View Full Version : Counter Corporate Courthouse Crash


mrt144
Jul 26, 2007, 03:26 AM
After reading this thread http://forums.civfanatics.com/showthread.php?t=233508 I came to the realization that maintenance is the biggest problem with early corporations, coupled with inflation for late corporations.

If you could destroy the single biggest factor of reducing maintenance (the courthouse) you would in effect increase the costs by anywhere from 1.5x or more depending on inflation rate, and current corp costs.

can you imagine using this against the AI? or vice versa? Knock out their courthouse and don't look back. in fact after knocking out a few courthouses, it snowballs because to compensate the AI will have to dedicate more to gold, or espionage to prevent others from being knocked out. but if they lose too much money per turn they can't do both, therefore they either lose units, or expose themself more.

I wonder if someone can report on how easy this is to accomplish.

it seems that this would be the easiest way for an State property player to wreck the economy of corp wielding nations while the destruction of their own courthouses would be tame in comparison. remember that state property usually wracks up costs through synergistic upkeep civics, not city maintenance.

DrJambo
Jul 26, 2007, 04:01 AM
Yes, courthouses are absolutely critical for delving into corps. Certainly, knocking out the AI's courthouses is a sure fire way to bring their late game economy to its knees. Having so much depending on one building is rather contentious.

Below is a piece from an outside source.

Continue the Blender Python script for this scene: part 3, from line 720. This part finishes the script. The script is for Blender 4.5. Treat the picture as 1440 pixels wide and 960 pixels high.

However, even more than the exorbitant maintenance and inflation rate, the way the AI handles corps is rather questionable. They simple spam them in all their cities whether they own the HQ or not. If that's the design intention, then corps and inflation isn't quite right at the moment. Otherwise the AI's getting some fairly major bonuses to their maintenance and inflation.

AlessioCerci
Jul 26, 2007, 05:25 AM
On a related note, the HRE are going to suffer a significantly smaller amount of maintenece on corporations thanks to the rathaus.